En esta perspectiva, pensar en una descentralización de la política social puede ser irresponsable y hasta criminal, y punto menos que suicida. Sin un centro fuerte y con capacidad de normar, supervisar, prever y sustituir las fallas de la periferia receptora, no habrá sino más de lo mismo pero con menos y dividido entre 32: un federalismo salvaje y depredador de lo poco que el país tiene para encarar su máximo desafío que vuelve a ser el acentuado empobrecimiento de su sociedad.
Las advertencias son crueles y estentóreas: la emergencia de la influenza recorre el territorio y causa más bajas; el sistema nacional de salud vive en permanente estado de alerta sin posibilidad de superar la precariedad fundamental que lo caracteriza; el desempleo abierto cunde y arrincona las regiones más desarrolladas, sin que el subempleo o la emigración puedan paliarlo. México vive un nivel de inseguridad individual y colectiva que hace muy poco era propiedad exclusiva del catastrofismo milenarista.
La falla mayor expresa una combinatoria letal: una economía que no crece ni emplea y un Estado incapaz de proteger y desplegar una acción política concertada y oportuna. Aquí, la coyuntura sólo sirve como lente de aumento pero no permite alivio alguno; mucho menos la gestación de expectativas positivas como las que Hacienda se ha dedicado a vender y sembrar bajo la forma de ilusiones en un pronto repunte económico. De darse éste, harto improbable en lo inmediato, no traerá consigo una súbita recuperación sino un lento arrastrarse apenas por encima del fondo que se supone por fin tocamos. Y es en este lapso hipotético en el que el gobierno cifra sus esperanzas, donde se juega nuestro futuro para varios lustros, o décadas.

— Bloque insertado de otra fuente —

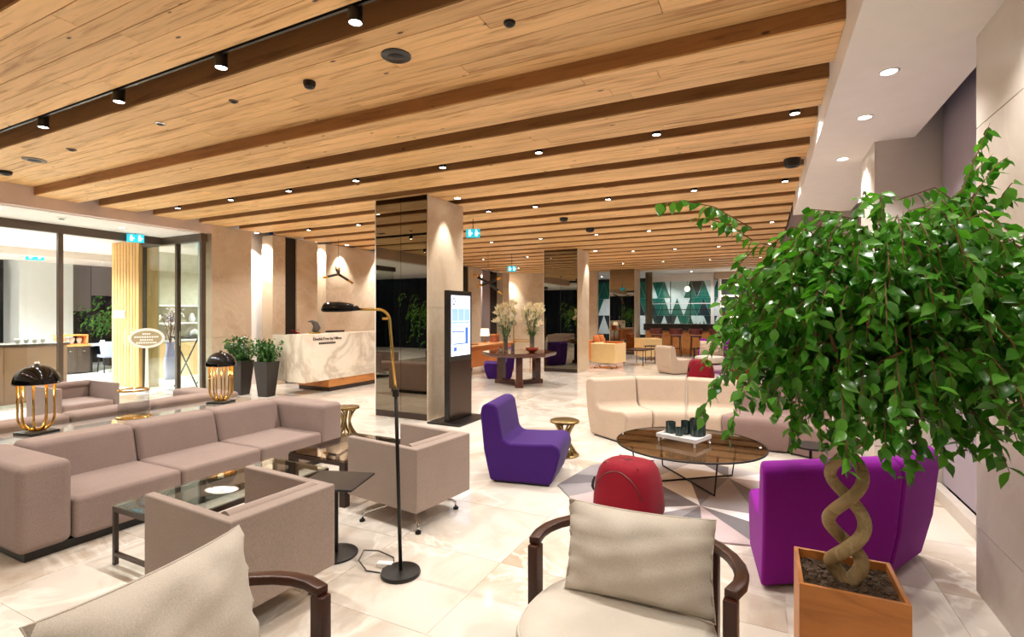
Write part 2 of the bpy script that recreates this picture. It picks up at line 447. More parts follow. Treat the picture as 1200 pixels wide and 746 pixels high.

Las clases populares y medias han sido despojadas del filtro de un crecimiento económico y laboral que por mediocre que fuera les permitía mantenerse a cierta distancia de la pobreza material aguda. Hoy, su horizonte cercano es el empobrecimiento, y del empleo inseguro y precario se mueven a la ocupación sin adjetivos, a la búsqueda de refugios y placebos y el cultivo de una cultura de la resignación que, de implantarse, no puede tener como contraparte sino al cinismo vuelto régimen político.
Todo sistema social requiere de supuestos sobre el orden, las jerarquías, la moral. Del Estado más desarrollado y complejo al campo de concentración o exterminio, ésta es una necesidad que de no cubrirse sólo puede dar lugar al caos y la tentación de imponer y someter con el uso abierto y brutal de la violencia. De su monopolio legítimo a su legalización ilegítima, con cargo a una razón de Estado que no es sino la antesala del infierno.
Eso fue el fascismo y hasta allá llegaron o quisieron llegar las dictaduras conosureñas de los años setenta y ochenta. Y todo empezó con la derogación sistemática de la política y de la cultura, como matriz obligada de una razón histórica superior a la instrumental.
En esas experiencias desastrosas, a las que hay que añadir al estalinismo y sus derivadas, la humanidad tocó fondo. No hace mucho ni para siempre.